Task to complete:
Quote only the lines from the top of the listing below down to and including the line with "COL = SC.collection".
※ ※ ※
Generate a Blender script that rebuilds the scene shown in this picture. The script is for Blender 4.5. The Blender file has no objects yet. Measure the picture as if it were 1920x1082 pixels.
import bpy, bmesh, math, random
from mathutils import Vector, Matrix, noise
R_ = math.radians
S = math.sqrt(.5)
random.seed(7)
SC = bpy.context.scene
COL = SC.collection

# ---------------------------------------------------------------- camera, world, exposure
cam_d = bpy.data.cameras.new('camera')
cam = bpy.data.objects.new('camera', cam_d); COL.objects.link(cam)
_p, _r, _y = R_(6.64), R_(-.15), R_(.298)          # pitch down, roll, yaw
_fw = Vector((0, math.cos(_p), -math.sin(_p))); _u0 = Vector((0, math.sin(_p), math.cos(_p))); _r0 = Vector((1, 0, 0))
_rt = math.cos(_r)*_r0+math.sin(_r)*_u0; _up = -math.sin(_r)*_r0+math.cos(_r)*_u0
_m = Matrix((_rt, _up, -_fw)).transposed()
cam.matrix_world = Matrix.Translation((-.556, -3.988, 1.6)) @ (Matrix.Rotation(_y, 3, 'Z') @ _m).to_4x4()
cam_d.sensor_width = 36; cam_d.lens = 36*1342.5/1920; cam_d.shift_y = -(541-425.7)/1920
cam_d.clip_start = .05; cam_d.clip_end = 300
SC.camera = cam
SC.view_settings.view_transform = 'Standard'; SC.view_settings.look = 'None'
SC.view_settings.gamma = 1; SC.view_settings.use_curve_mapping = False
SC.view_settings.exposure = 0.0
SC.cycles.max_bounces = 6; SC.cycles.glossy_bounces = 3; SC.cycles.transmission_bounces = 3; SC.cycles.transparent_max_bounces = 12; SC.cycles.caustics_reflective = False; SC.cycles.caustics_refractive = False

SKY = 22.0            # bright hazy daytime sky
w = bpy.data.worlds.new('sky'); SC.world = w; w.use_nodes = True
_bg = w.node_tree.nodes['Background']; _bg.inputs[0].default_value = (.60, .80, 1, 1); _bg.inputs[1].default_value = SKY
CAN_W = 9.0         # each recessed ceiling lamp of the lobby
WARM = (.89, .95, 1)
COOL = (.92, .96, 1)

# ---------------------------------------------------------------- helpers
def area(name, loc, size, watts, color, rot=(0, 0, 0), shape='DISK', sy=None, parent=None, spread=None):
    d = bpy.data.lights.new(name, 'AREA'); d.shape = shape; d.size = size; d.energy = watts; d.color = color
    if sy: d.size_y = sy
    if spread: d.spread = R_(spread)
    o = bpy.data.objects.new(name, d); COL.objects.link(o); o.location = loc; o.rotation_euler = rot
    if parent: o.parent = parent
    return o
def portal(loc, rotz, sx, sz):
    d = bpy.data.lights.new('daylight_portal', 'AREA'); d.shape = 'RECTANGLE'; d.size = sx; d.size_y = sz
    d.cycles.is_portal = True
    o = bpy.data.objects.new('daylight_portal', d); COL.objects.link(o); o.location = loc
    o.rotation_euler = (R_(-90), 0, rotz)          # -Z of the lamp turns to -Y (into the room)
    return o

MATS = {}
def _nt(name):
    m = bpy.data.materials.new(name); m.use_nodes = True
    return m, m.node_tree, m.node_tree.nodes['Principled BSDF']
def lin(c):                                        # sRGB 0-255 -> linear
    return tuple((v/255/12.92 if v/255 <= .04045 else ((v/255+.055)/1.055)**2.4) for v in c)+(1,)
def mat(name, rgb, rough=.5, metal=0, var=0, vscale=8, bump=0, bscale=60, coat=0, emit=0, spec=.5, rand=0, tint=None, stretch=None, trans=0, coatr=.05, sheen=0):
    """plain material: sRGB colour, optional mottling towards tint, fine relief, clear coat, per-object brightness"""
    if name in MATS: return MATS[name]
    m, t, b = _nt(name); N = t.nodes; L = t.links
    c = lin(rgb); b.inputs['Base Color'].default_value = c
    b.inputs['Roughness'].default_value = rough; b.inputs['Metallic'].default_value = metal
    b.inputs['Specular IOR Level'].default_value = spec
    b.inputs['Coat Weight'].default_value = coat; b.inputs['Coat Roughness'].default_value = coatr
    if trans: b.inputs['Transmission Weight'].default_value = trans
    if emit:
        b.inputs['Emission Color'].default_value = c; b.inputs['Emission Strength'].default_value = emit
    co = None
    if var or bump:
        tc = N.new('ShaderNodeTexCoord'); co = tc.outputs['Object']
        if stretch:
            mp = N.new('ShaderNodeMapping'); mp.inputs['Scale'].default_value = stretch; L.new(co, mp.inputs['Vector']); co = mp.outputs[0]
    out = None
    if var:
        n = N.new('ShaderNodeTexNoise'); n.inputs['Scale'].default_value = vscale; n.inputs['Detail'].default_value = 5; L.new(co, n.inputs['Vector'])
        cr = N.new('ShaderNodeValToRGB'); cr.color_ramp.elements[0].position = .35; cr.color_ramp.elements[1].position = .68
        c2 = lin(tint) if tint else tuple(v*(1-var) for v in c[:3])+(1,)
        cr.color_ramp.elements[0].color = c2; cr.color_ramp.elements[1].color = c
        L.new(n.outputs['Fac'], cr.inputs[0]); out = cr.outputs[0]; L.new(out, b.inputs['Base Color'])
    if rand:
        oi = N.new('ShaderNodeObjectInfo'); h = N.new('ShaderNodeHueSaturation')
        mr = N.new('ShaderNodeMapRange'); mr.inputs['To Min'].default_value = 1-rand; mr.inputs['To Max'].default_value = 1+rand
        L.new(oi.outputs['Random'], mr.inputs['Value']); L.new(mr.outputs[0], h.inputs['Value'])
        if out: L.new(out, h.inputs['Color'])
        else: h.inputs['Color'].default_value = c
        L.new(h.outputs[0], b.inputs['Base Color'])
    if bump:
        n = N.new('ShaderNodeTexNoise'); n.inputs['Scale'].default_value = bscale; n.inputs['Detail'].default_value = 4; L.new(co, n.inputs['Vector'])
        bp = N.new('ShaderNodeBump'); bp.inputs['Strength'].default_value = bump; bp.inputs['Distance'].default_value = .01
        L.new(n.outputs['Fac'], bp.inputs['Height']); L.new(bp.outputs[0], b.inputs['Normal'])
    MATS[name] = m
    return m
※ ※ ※
Output of the exercise:
Generate a Blender script that rebuilds the scene shown in this picture. The script is for Blender 4.5. The Blender file has no objects yet. Measure the picture as if it were 1920x1082 pixels.
import bpy, bmesh, math, random
from mathutils import Vector, Matrix, noise
R_ = math.radians
S = math.sqrt(.5)
random.seed(7)
SC = bpy.context.scene
COL = SC.collection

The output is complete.